> _Source excerpt_

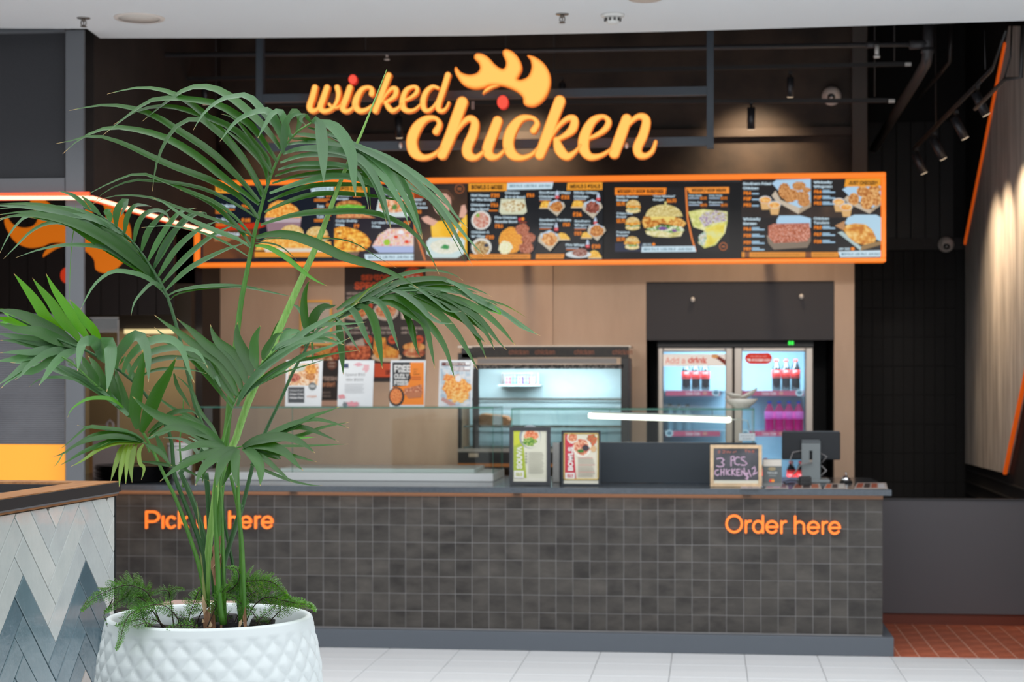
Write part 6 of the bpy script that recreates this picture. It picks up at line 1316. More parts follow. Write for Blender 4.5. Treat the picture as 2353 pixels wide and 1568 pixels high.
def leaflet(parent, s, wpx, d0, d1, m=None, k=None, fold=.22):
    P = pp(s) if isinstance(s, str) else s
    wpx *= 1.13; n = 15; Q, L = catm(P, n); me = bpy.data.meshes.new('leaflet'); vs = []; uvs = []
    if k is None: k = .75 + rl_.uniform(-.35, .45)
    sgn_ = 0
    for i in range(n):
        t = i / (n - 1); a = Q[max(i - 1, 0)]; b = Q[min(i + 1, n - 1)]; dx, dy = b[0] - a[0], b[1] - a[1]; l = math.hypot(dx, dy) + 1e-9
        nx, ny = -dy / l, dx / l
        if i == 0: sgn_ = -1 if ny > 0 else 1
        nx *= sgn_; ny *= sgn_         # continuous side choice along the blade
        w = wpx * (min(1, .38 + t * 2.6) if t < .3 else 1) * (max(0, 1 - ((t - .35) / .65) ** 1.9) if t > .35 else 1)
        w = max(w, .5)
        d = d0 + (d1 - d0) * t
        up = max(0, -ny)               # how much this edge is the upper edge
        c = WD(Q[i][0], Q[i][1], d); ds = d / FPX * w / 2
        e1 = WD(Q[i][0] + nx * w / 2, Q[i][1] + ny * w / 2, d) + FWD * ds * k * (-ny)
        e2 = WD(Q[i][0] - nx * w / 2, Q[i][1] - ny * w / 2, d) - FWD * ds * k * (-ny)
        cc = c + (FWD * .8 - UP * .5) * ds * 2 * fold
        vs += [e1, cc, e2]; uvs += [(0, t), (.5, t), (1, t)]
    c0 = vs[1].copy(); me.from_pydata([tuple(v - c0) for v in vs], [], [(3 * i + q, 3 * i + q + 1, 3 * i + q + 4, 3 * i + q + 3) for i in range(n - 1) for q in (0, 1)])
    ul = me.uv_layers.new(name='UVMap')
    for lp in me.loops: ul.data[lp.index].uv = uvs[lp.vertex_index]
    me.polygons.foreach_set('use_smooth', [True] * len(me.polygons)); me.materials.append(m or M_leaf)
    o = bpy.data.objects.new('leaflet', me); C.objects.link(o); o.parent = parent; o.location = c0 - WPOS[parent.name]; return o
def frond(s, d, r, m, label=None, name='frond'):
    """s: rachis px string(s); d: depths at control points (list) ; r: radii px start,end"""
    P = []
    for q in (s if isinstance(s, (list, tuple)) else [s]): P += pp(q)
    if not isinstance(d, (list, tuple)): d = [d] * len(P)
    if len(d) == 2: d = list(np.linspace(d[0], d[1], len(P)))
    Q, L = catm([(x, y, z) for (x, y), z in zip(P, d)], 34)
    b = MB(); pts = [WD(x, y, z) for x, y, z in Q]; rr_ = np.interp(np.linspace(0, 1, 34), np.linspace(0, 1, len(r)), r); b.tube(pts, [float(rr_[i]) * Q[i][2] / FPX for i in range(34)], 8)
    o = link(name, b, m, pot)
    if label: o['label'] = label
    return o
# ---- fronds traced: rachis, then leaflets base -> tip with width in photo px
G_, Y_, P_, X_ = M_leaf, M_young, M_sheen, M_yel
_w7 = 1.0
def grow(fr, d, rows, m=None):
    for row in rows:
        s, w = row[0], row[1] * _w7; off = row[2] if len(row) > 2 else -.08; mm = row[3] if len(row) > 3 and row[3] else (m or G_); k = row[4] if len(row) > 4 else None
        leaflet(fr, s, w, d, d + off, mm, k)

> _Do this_
Restate the listing above word for word, and skip the pictures.

> _The completed task_
Write part 6 of the bpy script that recreates this picture. It picks up at line 1316. More parts follow. Write for Blender 4.5. Treat the picture as 2353 pixels wide and 1568 pixels high.
def leaflet(parent, s, wpx, d0, d1, m=None, k=None, fold=.22):
    P = pp(s) if isinstance(s, str) else s
    wpx *= 1.13; n = 15; Q, L = catm(P, n); me = bpy.data.meshes.new('leaflet'); vs = []; uvs = []
    if k is None: k = .75 + rl_.uniform(-.35, .45)
    sgn_ = 0
    for i in range(n):
        t = i / (n - 1); a = Q[max(i - 1, 0)]; b = Q[min(i + 1, n - 1)]; dx, dy = b[0] - a[0], b[1] - a[1]; l = math.hypot(dx, dy) + 1e-9
        nx, ny = -dy / l, dx / l
        if i == 0: sgn_ = -1 if ny > 0 else 1
        nx *= sgn_; ny *= sgn_         # continuous side choice along the blade
        w = wpx * (min(1, .38 + t * 2.6) if t < .3 else 1) * (max(0, 1 - ((t - .35) / .65) ** 1.9) if t > .35 else 1)
        w = max(w, .5)
        d = d0 + (d1 - d0) * t
        up = max(0, -ny)               # how much this edge is the upper edge
        c = WD(Q[i][0], Q[i][1], d); ds = d / FPX * w / 2
        e1 = WD(Q[i][0] + nx * w / 2, Q[i][1] + ny * w / 2, d) + FWD * ds * k * (-ny)
        e2 = WD(Q[i][0] - nx * w / 2, Q[i][1] - ny * w / 2, d) - FWD * ds * k * (-ny)
        cc = c + (FWD * .8 - UP * .5) * ds * 2 * fold
        vs += [e1, cc, e2]; uvs += [(0, t), (.5, t), (1, t)]
    c0 = vs[1].copy(); me.from_pydata([tuple(v - c0) for v in vs], [], [(3 * i + q, 3 * i + q + 1, 3 * i + q + 4, 3 * i + q + 3) for i in range(n - 1) for q in (0, 1)])
    ul = me.uv_layers.new(name='UVMap')
    for lp in me.loops: ul.data[lp.index].uv = uvs[lp.vertex_index]
    me.polygons.foreach_set('use_smooth', [True] * len(me.polygons)); me.materials.append(m or M_leaf)
    o = bpy.data.objects.new('leaflet', me); C.objects.link(o); o.parent = parent; o.location = c0 - WPOS[parent.name]; return o
def frond(s, d, r, m, label=None, name='frond'):
    """s: rachis px string(s); d: depths at control points (list) ; r: radii px start,end"""
    P = []
    for q in (s if isinstance(s, (list, tuple)) else [s]): P += pp(q)
    if not isinstance(d, (list, tuple)): d = [d] * len(P)
    if len(d) == 2: d = list(np.linspace(d[0], d[1], len(P)))
    Q, L = catm([(x, y, z) for (x, y), z in zip(P, d)], 34)
    b = MB(); pts = [WD(x, y, z) for x, y, z in Q]; rr_ = np.interp(np.linspace(0, 1, 34), np.linspace(0, 1, len(r)), r); b.tube(pts, [float(rr_[i]) * Q[i][2] / FPX for i in range(34)], 8)
    o = link(name, b, m, pot)
    if label: o['label'] = label
    return o
# ---- fronds traced: rachis, then leaflets base -> tip with width in photo px
G_, Y_, P_, X_ = M_leaf, M_young, M_sheen, M_yel
_w7 = 1.0
def grow(fr, d, rows, m=None):
    for row in rows:
        s, w = row[0], row[1] * _w7; off = row[2] if len(row) > 2 else -.08; mm = row[3] if len(row) > 3 and row[3] else (m or G_); k = row[4] if len(row) > 4 else None
        leaflet(fr, s, w, d, d + off, mm, k)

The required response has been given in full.